Jean-Christophe Krafft is born to a musical family in a small principality on the German side of the Rhine a little after German unification. It's the story of how he became a composer. A Kunstlerroman.
The work came out in French over the years 1904-1912 in ten short volumes; the entire work was translated into English by 1913 by Gilbert Cannan and not, as far as I can tell, since.
This is an interim post because those ten novels add up to 1600 pages in my one volume edition. I've finished the first three novels, about 400 pages, and I thought I'd note what I have so far.
The story begins with our hero in his cradle and goes on from there. It's a very linear novel. Jean-Christophe's grandfather Jean Michel Krafft is the Kapellmeister (head musician for the court) in this unnamed principality; his father Melchior is a talented but dissipated violinist who marries Louisa, a gentle woman but beneath him socially. Their eldest child is Jean-Christophe, though there are two brothers to come. When our hero is in his early teens, his grandfather dies of old age, and his father dies of alcohol, leaving the family nothing but debts. Jean-Christophe becomes the breadwinner, playing in the principality's orchestra and giving music lessons.
The novel is, as I say, very linear; it describes one of Jean-Christophe's relationships after another; it moves forward in time without jumps forward or back; the currently most significant relationship is given its space and then doesn't return. There's his mother, his grandfather, his father. His uncle on his mother's side provides him a sense of spirituality and of music as it relates to the average person. There's Otto, his first real friend: his family's poverty, his need to work, and his own hauteur/shyness combine to make friendship difficult for Jean-Christophe, and his friendship with Otto is intense until it's over. Then his first two girlfriends: with the first nothing happens and then she dies; the carnality of the second relationship is disapproved by all, eventually including Jean-Christophe himself. The first three books take him to the end of his adolescence.
My thoughts so far. 1.) Rolland really is obscure these days. For a Nobel Prize winner, his Wikipedia biography is pretty short. I took a look at the French version and it wasn't much longer. The French have so many Nobel Prize laureates in literature they may feel they can just ignore a couple of them. The Toronto Public Library basically has no circulating Rolland, though a number of his books are available for stack usage at the main reference library.

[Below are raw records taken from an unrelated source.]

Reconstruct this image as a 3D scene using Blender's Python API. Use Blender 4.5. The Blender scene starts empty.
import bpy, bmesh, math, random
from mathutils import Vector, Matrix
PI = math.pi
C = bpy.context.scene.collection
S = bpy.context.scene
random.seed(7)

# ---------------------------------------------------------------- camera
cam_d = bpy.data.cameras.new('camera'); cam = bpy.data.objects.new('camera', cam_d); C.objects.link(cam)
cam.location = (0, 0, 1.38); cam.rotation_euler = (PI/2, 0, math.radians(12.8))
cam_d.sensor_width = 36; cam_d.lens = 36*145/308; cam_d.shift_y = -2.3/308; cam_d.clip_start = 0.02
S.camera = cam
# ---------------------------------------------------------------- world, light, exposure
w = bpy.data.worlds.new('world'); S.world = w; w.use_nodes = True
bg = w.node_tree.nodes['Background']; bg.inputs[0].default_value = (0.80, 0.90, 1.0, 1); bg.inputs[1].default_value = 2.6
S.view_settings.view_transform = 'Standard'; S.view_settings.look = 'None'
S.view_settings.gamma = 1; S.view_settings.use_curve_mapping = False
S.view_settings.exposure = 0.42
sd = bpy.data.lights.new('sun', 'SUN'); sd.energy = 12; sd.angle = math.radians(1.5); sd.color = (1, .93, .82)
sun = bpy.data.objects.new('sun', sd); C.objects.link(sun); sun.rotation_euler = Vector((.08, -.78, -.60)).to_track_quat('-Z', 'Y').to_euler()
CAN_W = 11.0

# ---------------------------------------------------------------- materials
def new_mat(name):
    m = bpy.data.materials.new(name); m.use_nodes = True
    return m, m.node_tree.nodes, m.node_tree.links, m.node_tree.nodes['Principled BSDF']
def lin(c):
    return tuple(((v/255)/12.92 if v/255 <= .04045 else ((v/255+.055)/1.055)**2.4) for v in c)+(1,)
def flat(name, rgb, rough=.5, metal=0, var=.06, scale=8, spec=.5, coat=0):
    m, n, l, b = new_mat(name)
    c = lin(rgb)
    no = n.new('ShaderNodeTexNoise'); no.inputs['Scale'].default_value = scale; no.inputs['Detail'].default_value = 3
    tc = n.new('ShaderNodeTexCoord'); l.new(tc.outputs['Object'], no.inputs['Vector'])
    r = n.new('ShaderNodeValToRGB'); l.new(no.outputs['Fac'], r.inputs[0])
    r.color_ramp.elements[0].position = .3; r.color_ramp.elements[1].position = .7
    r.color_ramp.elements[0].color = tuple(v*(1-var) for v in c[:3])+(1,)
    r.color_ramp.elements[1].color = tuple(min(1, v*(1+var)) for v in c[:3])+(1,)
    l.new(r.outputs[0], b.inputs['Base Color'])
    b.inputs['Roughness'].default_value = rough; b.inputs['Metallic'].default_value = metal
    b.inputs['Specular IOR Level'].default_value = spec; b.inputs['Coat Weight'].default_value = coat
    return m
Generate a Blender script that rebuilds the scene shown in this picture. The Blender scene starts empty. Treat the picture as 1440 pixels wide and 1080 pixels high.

2.) His relationship with Otto is much more intense and much more individualized than is his relationship with either of the two girls. Though they get somewhat fuller portraits, they can still be boiled down to the ethereal and the earthly, at least in Jean-Christophe's life. His friendship with Otto is more complex and it's destroyed when Jean-Chistophe hears a rumor (started by his younger brother) that the relationship between the two of them is homosexual. It isn't, but the thought that others might think so is enough to make Jean-Christophe so unpleasantly conscious of their friendship it ends soon after. This made me wonder if Rolland himself were homosexual. The Interwebs were inconclusive, but kind of said yes. The evidence may be thin because Rolland felt he had to keep it that way, I don't know.
This made me wonder about 3.) what did Thomas Mann think about Romain Rolland? If indeed Rolland was a somewhat closeted homosexual, who won the Nobel Prize in Literature, who wrote a long novel about a young man becoming a composer, it seems to me Mann could hardly escape having an opinion. Comparing Doctor Faustus with this novel would be fruitful I suspect, but that's another post. But conveniently I happen to have Mann's selected diaries in English here at home. (Have I mentioned I may have a problem with book purchases?) It even has an index so I didn't have to reread it. On two occasions Mann mentions dismissively articles comparing Rolland's Jean-Christophe with his own Buddenbrooks. But then in an entry on June 17, 1933, he writes:
Last night I dreamed Rolland had died, and that I was delivering a very earnest eulogy beside his coffin, furious about German crimes.It was a few years until Mann started Doctor Faustus, so make of that what you will. Rolland was a famous pacifist and pan-Europeanist.
Also without leaving the house I could look up James Gibbons Huneker. Huneker was once (early 1900s) a well-known American critic with a strong interest in both music and avant-garde European literature of the time. (What can I say? There was a phase. A bunch of his books were in some used bookstore I frequented.) I figured he had to have an opinion on Rolland. And he did, but it was only a passing sideswipe. Rolland's prose was 'mucilaginous.' Ouch. A little unfair, but judging only from translation, which I'm sure Huneker was not, it may not be entirely so...
Anywho. That's a start, but that's all for now.